Canada is also ready to raise awareness about North Korean human rights. During a summit meeting with South Korean President Yoon Suk-yeol in May 2023, Canadian Prime Minister Justin Trudeau agreed to cooperate for the improvement of human rights in North Korea. "We're really happy to be able to cooperate with South Korea for human rights issues," Mawhinney expressed her joy. The envoy is also interested in improving South Korean LGBT communities' human rights as promoting diversity has always been Canada’s important part of diplomacy.

The ambassador said more Canadians are coming to South Korea to search for jobs in different fields. Thanks to the expansion of an annual quota for the working holiday program, more young people can visit each other's country and explore culture and gain work experience at the same time. 

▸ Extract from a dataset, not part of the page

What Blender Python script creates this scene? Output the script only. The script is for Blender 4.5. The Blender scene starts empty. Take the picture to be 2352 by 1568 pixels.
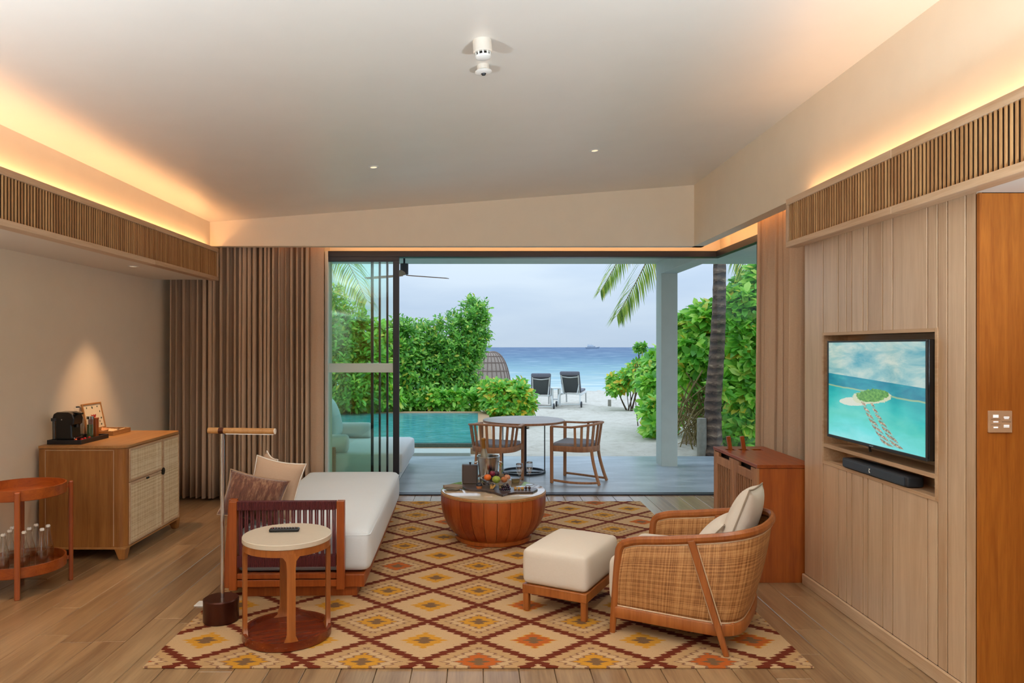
import bpy, bmesh, math, random
import numpy as np
from mathutils import Vector, Matrix, Euler

# ------------------------------------------------------------------ camera
SC = bpy.context.scene
COL = SC.collection
F, CX, CY, CH = 1640.0, 1100.0, 797.0, 1.5        # focal length in pixels, vanishing point, eye height
cam_d = bpy.data.cameras.new('camera'); cam = bpy.data.objects.new('camera', cam_d); COL.objects.link(cam)
cam_d.sensor_width = 36.0; cam_d.lens = F / 2352 * 36.0
cam_d.shift_x = (1176 - CX) / 2352; cam_d.shift_y = (CY - 784) / 2352
cam_d.clip_start = 0.05; cam_d.clip_end = 12000
cam.location = (0, 0, CH); cam.rotation_euler = (math.pi / 2, 0, 0)
SC.camera = cam
SC.view_settings.view_transform = 'Standard'; SC.view_settings.look = 'None'
SC.view_settings.exposure = 0.18; SC.view_settings.gamma = 1.0; SC.view_settings.use_curve_mapping = False
try:
    SC.cycles.max_bounces = 8; SC.cycles.diffuse_bounces = 5; SC.cycles.glossy_bounces = 4
    SC.cycles.transparent_max_bounces = 24; SC.cycles.sample_clamp_indirect = 6.0
except Exception: pass

# ------------------------------------------------------------------ sky: overcast, brighter towards the zenith
wd = bpy.data.worlds.new('world'); SC.world = wd; wd.use_nodes = True
wt = wd.node_tree; wt.nodes.clear()
w_out = wt.nodes.new('ShaderNodeOutputWorld'); w_bg = wt.nodes.new('ShaderNodeBackground')
w_tc = wt.nodes.new('ShaderNodeTexCoord'); w_sep = wt.nodes.new('ShaderNodeSeparateXYZ')
w_mul = wt.nodes.new('ShaderNodeMath'); w_mul.operation = 'MULTIPLY_ADD'
w_clamp = wt.nodes.new('ShaderNodeMath'); w_clamp.operation = 'MAXIMUM'
w_map = wt.nodes.new('ShaderNodeMapping'); w_map.inputs['Scale'].default_value = (2.0, 2.0, 9.0)
w_noise = wt.nodes.new('ShaderNodeTexNoise'); w_noise.inputs['Scale'].default_value = 1.6; w_noise.inputs['Detail'].default_value = 5
w_ramp = wt.nodes.new('ShaderNodeValToRGB')
w_ramp.color_ramp.elements[0].position = 0.34; w_ramp.color_ramp.elements[0].color = (0.455, 0.575, 0.73, 1)
w_ramp.color_ramp.elements[1].position = 0.66; w_ramp.color_ramp.elements[1].color = (0.575, 0.685, 0.80, 1)
SKY = 0.93
wt.links.new(w_tc.outputs['Generated'], w_sep.inputs[0]); wt.links.new(w_tc.outputs['Generated'], w_map.inputs['Vector'])
wt.links.new(w_map.outputs[0], w_noise.inputs['Vector']); wt.links.new(w_noise.outputs['Fac'], w_ramp.inputs['Fac'])
wt.links.new(w_sep.outputs['Z'], w_clamp.inputs[0]); w_clamp.inputs[1].default_value = 0.0
wt.links.new(w_clamp.outputs[0], w_mul.inputs[0]); w_mul.inputs[1].default_value = 2.0 * SKY; w_mul.inputs[2].default_value = 1.0 * SKY
wt.links.new(w_ramp.outputs[0], w_bg.inputs['Color']); wt.links.new(w_mul.outputs[0], w_bg.inputs['Strength'])
wt.links.new(w_bg.outputs[0], w_out.inputs['Surface'])

# ------------------------------------------------------------------ the room's lamps (long cove strips)
WARM = (1.0, 0.50, 0.20)
def area(name, loc, rot, sx, sy, power, col, spread=180):
    d = bpy.data.lights.new(name, 'AREA'); d.shape = 'RECTANGLE'; d.size = sx; d.size_y = sy
    d.energy = power; d.color = col; d.spread = math.radians(spread)
    o = bpy.data.objects.new(name, d); COL.objects.link(o); o.location = loc; o.rotation_euler = rot
    return o
PI = math.pi
COVE_L, COVE_R, POCKET = 19, 13.5, 7
area('cove_light_left', (-2.545, 2.0, 2.415), (PI, 0, 0), 0.02, 9.5, COVE_L, WARM)
area('cove_light_right', (2.03, 0.9, 2.415), (PI, 0, 0), 0.02, 7.1, COVE_R, WARM)
area('pocket_light_back', (0.2, 7.03, 2.62), (math.radians(60), 0, 0), 4.4, 0.02, POCKET, WARM)
area('pocket_light_side', (2.23, 5.9, 2.62), (0, -math.radians(60), 0), 0.02, 2.4, POCKET * .6, WARM)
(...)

The exchange program was created to encourage the nations' young people to engage in employment activities in each country while learning each other's language and culture. During the summit in May, the two countries' leaders agreed to expand the employment program's age limit from the current 18~30 to 18~35. The limit on working hours will also be increased from 25 hours per week to 40 hours.

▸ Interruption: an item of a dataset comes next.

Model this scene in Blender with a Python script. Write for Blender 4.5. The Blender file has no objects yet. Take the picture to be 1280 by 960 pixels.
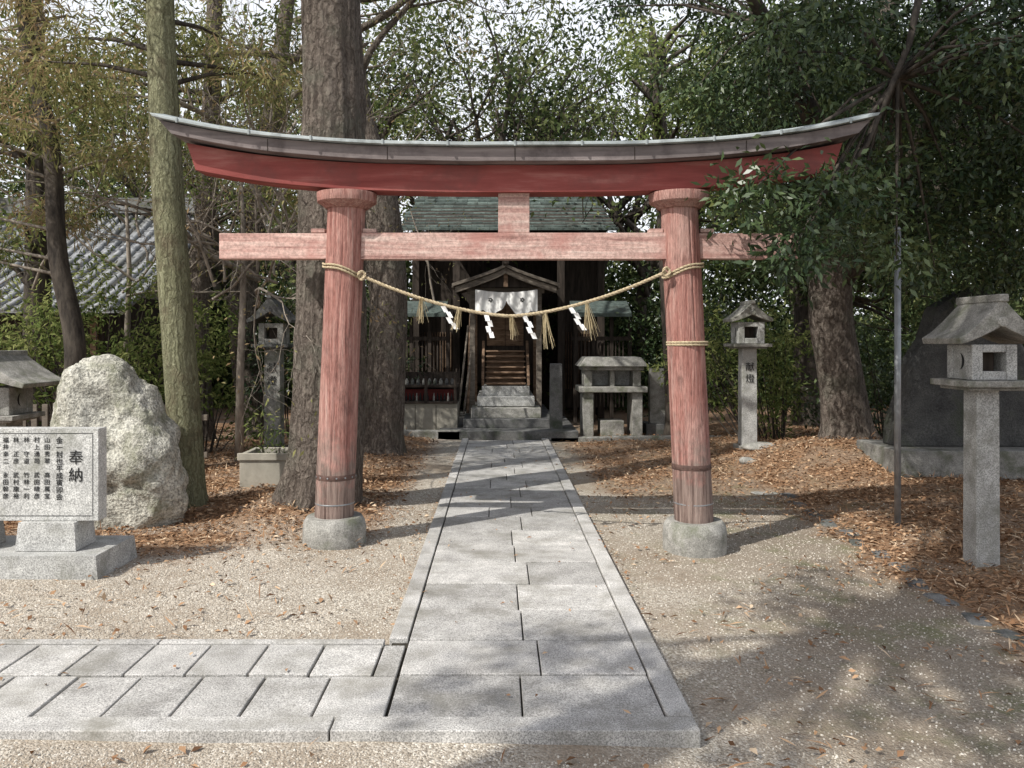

If possible, the ambassador said she would host a cultural event where K-pop artists could collaborate with Canadian singers such as the Weekend. Earlier this year, the embassy sponsored an art exhibition where 32 Canadian Inuit artists showcased their artworks at an art museum in Gwangju, a city some 270 kilometers (167 miles) south of Seoul. The embassy is currently hosting a film festival in Seoul to celebrate the 60th anniversary of the establishment of diplomatic relations.